Dopo aver interpretato Maurizio Gucci nell’House of Gucci di Ridley Scott, l’attore 39enne è alle prese con un altro italiano, il Drake, il mito di Maranello, protagonista del film di Michael Mann, in corsa per il Leone d’oro.
«Un uomo particolare, diverso da tutti, una persona che era come spronata dal lutto del giovane figlio Dino, dal dolore che provava. E tutti i rapporti con le persone che lo circondavano, in famiglia e nella scuderia, ne erano condizionati. Di Enzo Ferrari – racconta Adam Driver – sapevo poco ma via via che preparavamo il film, conoscevamo i luoghi veri a Modena, il barbiere, lo studio, la casa, i ristoranti, sono entrato in connessione con lui e il suo mondo, è stato davvero emozionante».
Nel kolossal di produzione indipendente (motivo per cui è potuto essere qui), girato in Italia, con adrenaliniche scene di gare, c’è la ricostruzione della famosa Mille Miglia del 1957 con la tragedia che costò la vita al pilota Ferrari Alfonso De Portago e fece strage nel pubblico a Guidizzolo con la morte di nove spettatori tra cui 4 bambini. Fu l’ultima Mille Miglia poi vietata per ragioni di sicurezza, la fine di un’epoca.
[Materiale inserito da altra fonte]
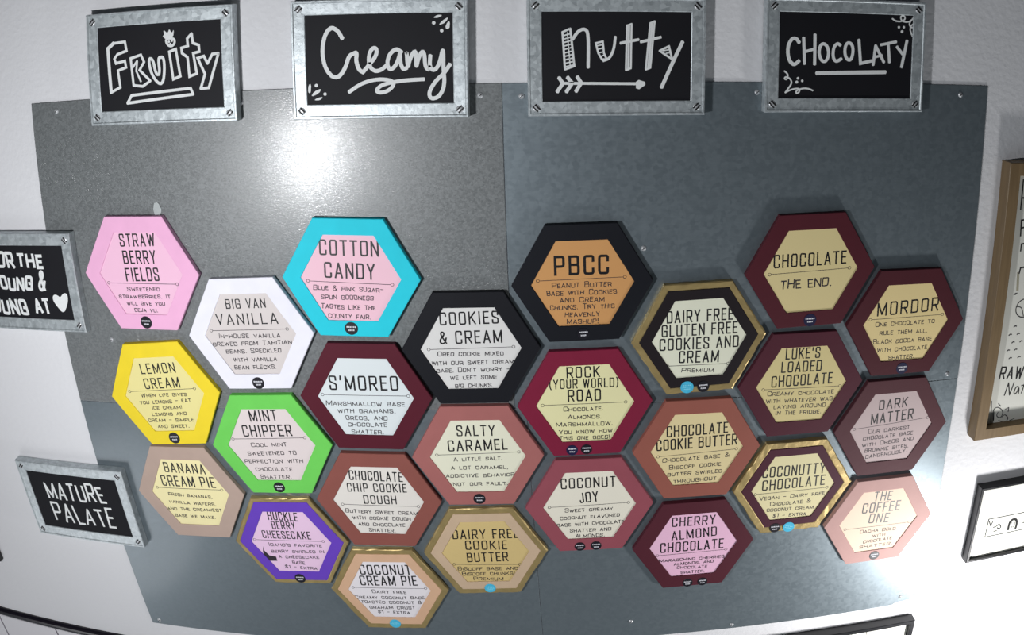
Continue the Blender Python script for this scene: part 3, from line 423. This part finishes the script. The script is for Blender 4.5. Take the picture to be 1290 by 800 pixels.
FLAVORS = [
    ('straw', (233, 175, 210), (236, 188, 213), 'pink hexagonal sign with a pink card reading STRAW BERRY FIELDS'),
    ('vanilla', (232, 231, 241), (211, 203, 201), 'white hexagonal sign with a pale grey card reading BIG VAN VANILLA'),
    ('cotton', (35, 200, 219), (236, 192, 207), 'bright turquoise hexagonal sign with a pink card reading COTTON CANDY'),
    ('lemon', (234, 208, 46), (228, 217, 148), 'bright yellow hexagonal sign with a cream card reading LEMON CREAM'),
    ('mint', (109, 203, 89), (220, 208, 207), 'bright green hexagonal sign with a pale card reading MINT CHIPPER'),
    ('smoreo', (83, 22, 38), (217, 224, 226), 'maroon hexagonal sign with a white card, directly below the turquoise sign'),
    ('banana', (179, 157, 145), (238, 227, 174), 'tan hexagonal sign with a cream card reading BANANA CREAM PIE'),
    ('huckle', (103, 65, 185), (230, 197, 224), 'purple hexagonal sign edged in gold reading HUCKLE BERRY CHEESECAKE', 0.915),
    ('chip', (138, 81, 73), (225, 220, 213), 'reddish brown hexagonal sign reading CHOCOLATE CHIP COOKIE DOUGH'),
    ('ccream', (212, 173, 142), (230, 225, 229), 'tan hexagonal sign edged in gold with a white card reading COCONUT CREAM PIE', 0.888),
    ('dfbutter', (198, 173, 146), (208, 184, 126), 'beige hexagonal sign edged in gold reading DAIRY FREE COOKIE BUTTER', 0.886),
    ('salty', (164, 102, 99), (227, 226, 204), 'dusty rose hexagonal sign with a cream card reading SALTY CARAMEL'),
    ('cookies', (17, 18, 25), (218, 217, 215), 'black hexagonal sign with a light grey card reading COOKIES & CREAM'),
    ('pbcc', (15, 17, 25), (206, 152, 95), 'black hexagonal sign with an orange brown card reading PBCC'),
    ('rock', (124, 27, 56), (229, 224, 174), 'crimson hexagonal sign with a cream card reading ROCK (YOUR WORLD) ROAD'),
    ('joy', (148, 77, 88), (231, 226, 210), 'rose brown hexagonal sign with a white card reading COCONUT JOY'),
    ('gluten', (29, 22, 26), (230, 231, 210), 'black hexagonal sign edged in gold reading DAIRY FREE GLUTEN FREE COOKIES AND CREAM', 0.887),
    ('ccbutter', (149, 88, 76), (225, 208, 159), 'brown hexagonal sign with a cream card reading CHOCOLATE COOKIE BUTTER'),
    ('cherry', (81, 32, 44), (233, 187, 213), 'dark maroon hexagonal sign with a pink card reading CHERRY ALMOND CHOCOLATE'),
    ('choc', (80, 27, 38), (224, 207, 152), 'dark maroon hexagonal sign reading CHOCOLATE THE END'),
    ('mordor', (76, 29, 38), (233, 211, 153), 'dark maroon hexagonal sign with a cream card, directly above the DARK MATTER sign'),
    ('lukes', (78, 30, 44), (218, 202, 146), "dark maroon hexagonal sign with a cream card reading LUKE'S LOADED CHOCOLATE"),
    ('dark', (81, 43, 50), (195, 176, 176), 'dark maroon hexagonal sign with a pinkish grey card reading DARK MATTER'),
    ('coconutty', (74, 31, 47), (227, 217, 171), 'maroon hexagonal sign edged in gold reading COCONUTTY CHOCOLATE', 0.867),
    ('coffee', (188, 150, 145), (235, 212, 190), 'pale pink hexagonal sign with a cream card reading THE COFFEE ONE'),
]

# ---------------------------------------------------------------- structure: wall, trim, tiled strip
wall_mat = paint('wall_paint', (222, 222, 225), rough=0.7, spec=0.2, vary=0.02, scale=6, bump=0.8, bump_scale=130)
WZ = -0.0016                                   # wall plane; the steel sheets' faces are z = 0
tag(obj('wall_back', box_bm(bmesh.new(), -2.2, -0.462, -0.12, 2.2, 1.0, WZ), wall_mat), kind='structure')
tile_mat = paint('white_tile', (226, 224, 228), rough=0.25, spec=0.5, vary=0.015, scale=20)
grout_mat = paint('tile_gap', (120, 115, 125), rough=0.8)
bm = bmesh.new()
for r in range(3):
    for c in range(22):
        x0 = -0.9905 + (c - 8) * 0.1425; y1 = -0.468 - r * 0.1425
        if x0 > -0.36: continue
        L = rect_loop(0.1388, 0.1388, 0, WZ - 0.004, x0 + 0.07125, y1 - 0.07125)
        add_loops(bm, [L, rect_loop(0.1388, 0.1388, 0, WZ + 0.0012, x0 + 0.07125, y1 - 0.07125),
                       rect_loop(0.1388, 0.1388, 0.001, WZ + 0.002, x0 + 0.07125, y1 - 0.07125)], cap_last=True)
tag(obj('wall_tiled_strip', bm, tile_mat), kind='structure')
tag(obj('wall_lower', box_bm(bmesh.new(), -2.2, -1.0, -0.12, 2.2, -0.462, WZ - 0.0005), wall_mat), kind='structure')
tag(obj('wall_grout', box_bm(bmesh.new(), -2.15, -0.93, -0.01, -0.36, -0.464, WZ + 0.0002), grout_mat), kind='structure')
bm = bmesh.new()                                # black rounded edging above the tiles
prof = [(-0.4485 - 0.0095 * (1 - math.cos(t)), WZ + 0.008 * math.sin(t)) for t in [math.pi * k / 8 for k in range(9)]]
loops = [[(x, y, z) for y, z in prof] for x in (-2.1, -0.24)]
add_loops(bm, loops, cap_first=True, cap_last=True)
tag(obj('trim_1', bm, paint('black_edging', (22, 18, 28), rough=0.3, spec=0.5)), kind='structure')

# ---------------------------------------------------------------- galvanised sheets
steel_a = steel('steel_grainy', (0.10, 0.108, 0.11), (0.215, 0.23, 0.235), 0.36, 420, 240, stretch=(1, 5, 1), bump=0.34, metal=0.03, coat=0.26)
steel_b = steel('steel_smooth', (0.158, 0.192, 0.215), (0.198, 0.235, 0.258), 0.44, 200, 90, stretch=(1, 6, 1), bump=0.05, metal=0.58, coat=0.3)
screw_mat = paint('screw_steel', (188, 190, 193), rough=0.35, metal=0.35, vary=0.1)
slot_mat = paint('screw_slot', (18, 18, 20), rough=0.6)

def screw(parent, x, y, r=0.0034, z=0.0):
    s = obj('screw', loops_bm(disc_loops(r, z, z + 0.0006, 14, x, y, 0.0003, dome=0.0012), cap_last=True), screw_mat, parent, smooth=True)
    bm = bmesh.new(); box_bm(bm, -r * .55, -r * .14, z + 0.0016, r * .55, r * .14, z + 0.002, rot=0.6, c=(x, y))
    obj('slot', bm, slot_mat, s)
    return s

def sheet(x0, y0, x1, y1, mat, label, screws, clip=None):
    cx, cy = (x0 + x1) / 2, (y0 + y1) / 2
    root = empty('metal_sheet', cx, cy, 0, 0, label, 'metal sheet', 'galvanised sheets behind the flavor signs')
    P = [(x0, y0), (x1, y0), (x1, y1), (x0, y1)]
    if clip: P = [(x0, y0), (x1 - 0.045, y0), (x1 - 0.040, y0 + 0.004), (x1 - 0.002, y0 + 0.006), (x1, y0 + 0.03), (x1, y1), (x0, y1)]
    e = 0.0003
    P = [(x - cx, y - cy) for x, y in P]
    ins = [(x - e * (1 if x > 0 else -1), y - e * (1 if y > 0 else -1)) for x, y in P]
    bm = loops_bm([[(x, y, WZ + 0.0001) for x, y in P], [(x, y, -0.0002) for x, y in P], [(x, y, 0) for x, y in ins]], cap_first=True, cap_last=True)
    obj('panel', bm, mat, root)
    for sx, sy in screws: screw(root, sx - cx, sy - cy)
sheet(-0.6145, -0.0045, -0.0004, 0.4, steel_a, 'upper left galvanised steel sheet with grainy dull surface', [(-0.5728, 0.3884), (-0.3083, 0.3866), (-0.0249, 0.3867), (-0.5363, 0.0882)])
sheet(0.0004, -0.0045, 0.6036, 0.4, steel_b, 'upper right galvanised steel sheet, smooth and dark', [(0.022, 0.385), (0.2965, 0.388), (0.5641, 0.3876), (0.5862, 0.004), (0.1626, 0.2013)])
sheet(-0.6145, -0.4055, 0.0150, -0.0053, steel_b, 'lower left galvanised steel sheet reaching down beside the purple sign', [(-0.5994, -0.3972)])
sheet(0.0158, -0.4055, 0.6036, -0.0053, steel_b, 'lower right galvanised steel sheet with a bent bottom corner in bright light', [(0.2968, -0.3982), (0.1449, -0.3723), (0.5700, -0.3900)], clip=True)

# a torn scrap of tape left on the sheet
ink = Ink(0.0003, 0.0007)
ink.poly([(-0.0045, -0.010), (0.003, -0.0105), (0.0062, -0.003), (0.0035, 0.004), (0.001, 0.0065), (-0.0035, 0.0052), (-0.0058, -0.002)])
t = ink.build('tape_scrap', paint('old_tape', (172, 178, 178), rough=0.4, vary=0.15), None, at=(-0.4340, 0.2640, 0))
tag(t, 'torn scrap of grey tape stuck above the pink hexagonal sign', 'tape')

# ---------------------------------------------------------------- chalkboard signs in galvanised frames
frame_mat = steel('hammered_zinc', (0.30, 0.335, 0.355), (0.64, 0.69, 0.71), 0.42, 210, 110, stretch=(1, 1, 1), bump=0.9, metal=0.45)
board_mat = paint('chalkboard_black', (17, 17, 23), rough=0.65, spec=0.25, vary=0.2, scale=30)
chalk_mat = paint('chalk_white', (226, 228, 228), rough=0.9, spec=0.1, vary=0.06, scale=400)
FZ = 0.0145
def chalk_sign(cx, cy, rot, w, h, label, lip=0.0165):
    root = empty('chalkboard_sign', cx, cy, 0, rot, label, 'chalkboard sign', 'chalkboard signs in metal frames')
    rl = lambda i, z: rect_loop(w, h, i, z)
    obj('frame', loops_bm([rl(0, 0.0006), rl(0, FZ - 0.0012), rl(0.0008, FZ), rl(0.0026, FZ), rl(0.0036, FZ - 0.001), rl(lip - 0.0008, FZ - 0.0014), rl(lip, FZ - 0.0018), rl(lip, 0.011), rl(lip, 0.0006)], close=True), frame_mat, root)
    obj('board', box_bm(bmesh.new(), -w / 2 + lip + .0001, -h / 2 + lip + .0001, 0.006, w / 2 - lip - .0001, h / 2 - lip - .0001, 0.0118), board_mat, root)
    for sx in (-1, 1):
        for sy in (-1, 1):
            x, y = sx * (w / 2 - 0.0095), sy * (h / 2 - 0.0095)
            b = obj('screw', loops_bm(disc_loops(0.0046, FZ - 0.003, FZ - 0.0012, 16, x, y, 0.0004, dome=0.0009), cap_last=True), screw_mat, root, smooth=True)
            bm = bmesh.new()
            a = math.pi / 4 * (-sx * sy) + math.pi / 2
            for off in (-0.0017, 0.0017):
                box_bm(bm, -0.0040, off - 0.0008, FZ - 0.0014, 0.0040, off + 0.0008, FZ - 0.0001, rot=a + math.pi / 2, c=(x, y))
            obj('slot', bm, slot_mat, b)
    return root

def draw(root, name, cx, cy, rot, ops, z=0.0119):
    ink = Ink(z)
    c, s = math.cos(-rot), math.sin(-rot)
    for kind, w, pts in ops:
        q = [((x / 1000 - cx) * c - (y / 1000 - cy) * s, (x / 1000 - cx) * s + (y / 1000 - cy) * c) for x, y in pts]
        w /= 1000
        if kind == 'd': ink.dot(q[0][0], q[0][1], w)
        elif kind == 'f': ink.poly(chaikin(q, True, 1))
        else:
            cl = kind in 'co'
            if kind in 'so': q = chaikin(q, kind == 'o')
            ink.stroke(q, w, closed=cl, cap=w * 0.3)
            if not cl:
                for e in (q[0], q[-1]): ink.dot(e[0], e[1], w * 0.48)
    return ink.build(name, chalk_mat, root)

def write(root, name, cx, cy, words, weight, seed):
    ink = Ink(0.0119); rnd = random.Random(seed)
    for t, xl, yl, xr, yr, h in words:
        lettering(ink, t, xl / 1000 - cx, yl / 1000 - cy, xr / 1000 - cx, yr / 1000 - cy, h / 1000, weight, jit=0.13, rnd=rnd, gap=0.27)
    return ink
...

Nel cast ci sono Penelope Cruz (la moglie Laura Ferrari), Jack O’Connell, Sarah Gadon (Linda Christian), Gabriel Leon, Lino Musella, Valentina Bellè e Shailene Woodley che interpreta l’amante Lina Lardi, da cui nascerà Piero riconosciuto solo nel 1975.
«Sono affascinato da sempre da storie così profondamente umane, quando mi sono imbattuto in un personaggio così dinamico come Enzo Ferrari ne sono rimasto colpito. Tutti i suoi aspetti contrastanti sono universali, ma così è la vita e lui li aveva concentrati», dice il regista.
Il 1957 è un anno cruciale per la vita di Enzo Ferrari: ha perso l’amato figlio Dino a 24 anni per la distrofia, il suo matrimonio con Laura, rovinato dal dolore è al capolinea, nel frattempo prosegue la relazione extraconiugale con Lina Lardi, conosciuta durante la guerra e che gli ha dato il figlio Pietro che lo chiama papà, durante le gare muoiono suoi amici fedeli e la sfida con la Maserati, pure modenese, gli toglie il sonno, per lui ci sono solo le corse e la Mille Miglia di quell’anno finirà in tragedia. Pubblico e privato si sovrappongono nel melò di Michael Mann.